Davis v. State of Alabama, 399 F.2d 527 (5th Cir. 1968), presented a case in which removal was allowed on state perjury charges, which 26 appellants contended derived from their engagement in voting activities protected under 42 U.S.C. §§ 1971, 1971i(b). As the Court stated, 'they explicitly allege that they were engaged in the process of registering (to vote) at the time of the occurrence which became the basis of the alleged perjury charges.' 399 F.2d at 528. In Davis, however, it is unclear if the protected conduct was an element in the actual charge and if a right was substituted for the alleged crime. Thus, both Davis and Achtenberg might extend, to some extent, the Rachel doctrine, as noted by Judge Godbold's partial dissent in Achtenberg. Language in Whatley v. City of Vidalia, 399 F.2d 521, 526 (5th Cir. 1968), underscores this possible extension.
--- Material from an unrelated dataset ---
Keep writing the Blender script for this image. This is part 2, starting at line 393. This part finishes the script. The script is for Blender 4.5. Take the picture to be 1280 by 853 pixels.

As the Court put it:
'* * * Congress has prohibited not only the conviction of a person for carrying on these activities, but in the case of public accommodations, has expressly prohibited any person from punishing or attempting to punish any person for exercising these rights * * *. The Supreme Court has not held that these words do not comprehend suprious prosecutions for protected rights.'
At the hearing herein required, counsel for both parties should be prepared to discuss the instant action in the light of the cases mentioned above.